Bu yüzden “Doğuş” en doğru isim olmuştur.

Çünkü bu, çatışma görünümlü uzlaşıdan fırlayıp gelen ahengin sarhoşluğu kendisinden sonra gelen zıddını dahi büyüsü altına almıştır.

Bu yeni bir oluşun doğuşudur!

*****

Ve müzik!

Bir müziğin ruhundan bahsedilecekse Nietzsche için; dost mu düşman mı olduğu çok bilinemeyen, hatta aleni bir kıskançlık ve haset ile bol bol bahsi geçen Wagner’in müziğidir diye yerleşir okuyucuya.

Sokrates’i ezip parçaladıkça müziğini tragedyadan doğuran bu estetik görsel, sahnede gerçekleşir pek tabi. Bordo, kalın kadifeden perdeleri olan dev bir sahneye hayranlıkla bakan, küçücük bir koltuğa ilişmiş izleyicisindir. Koroya kinaye yaparken, kitle ruhuna ve içinde kaybolduğun kalabalığa atıflar duyarsın. Sarsar!

Hiç kimse yoktur ki “Tragedyanın Doğuşu’nu” okusun ve açıp Wagner dinlemesin. Ben Nietzsche ile de Wagner ile de lisedeki felsefe hocam aracılığı ile 15 yaşında tanıştım. Ve bütün müzik duyargam, yazar çıtam, sıradan olan her şeyin üzerinde algıladı ise bugüne kadar tüm sesleri ve tüm satırları, bu konuda kitabın hakkını teslim ederim.

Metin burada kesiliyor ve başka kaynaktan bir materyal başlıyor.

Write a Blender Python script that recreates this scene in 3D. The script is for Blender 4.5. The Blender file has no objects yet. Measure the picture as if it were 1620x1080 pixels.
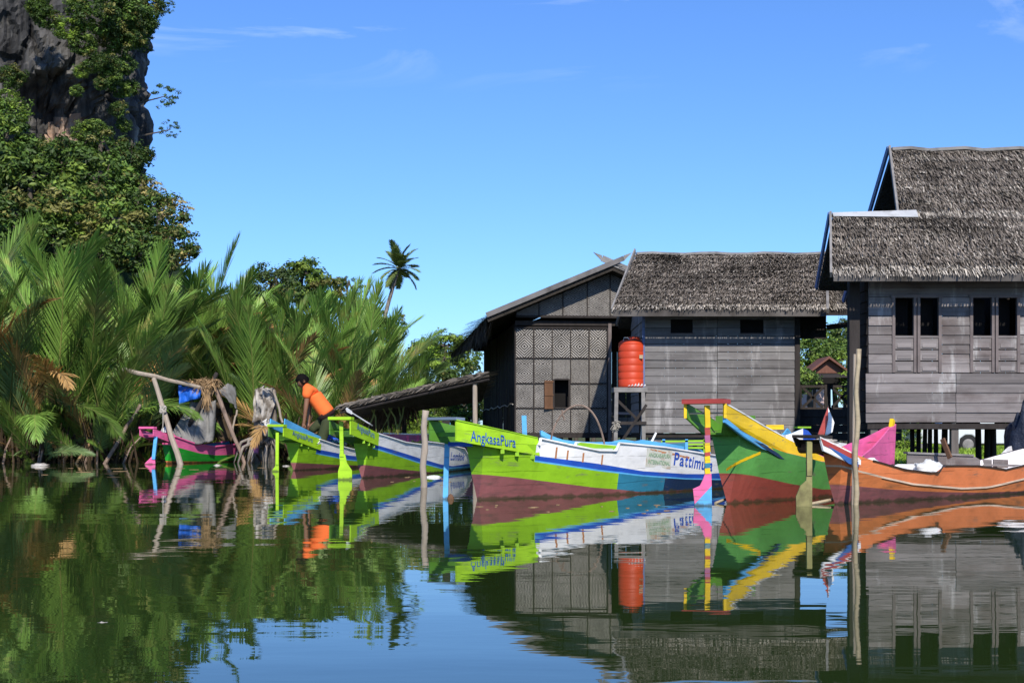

Geç kalınmaması gereken bir buluşmadır bu kitap! Ve yanında bir kütüphane sömürülmedikçe iliklerine kadar, anlaşılmayacak olan…

İçsel bir yolculuk ile yeniden doğuş mitidir.

Ve sırf bu yüzden, bildiğin ne varsa unutup okunması gereken üç beş kitaptan biridir.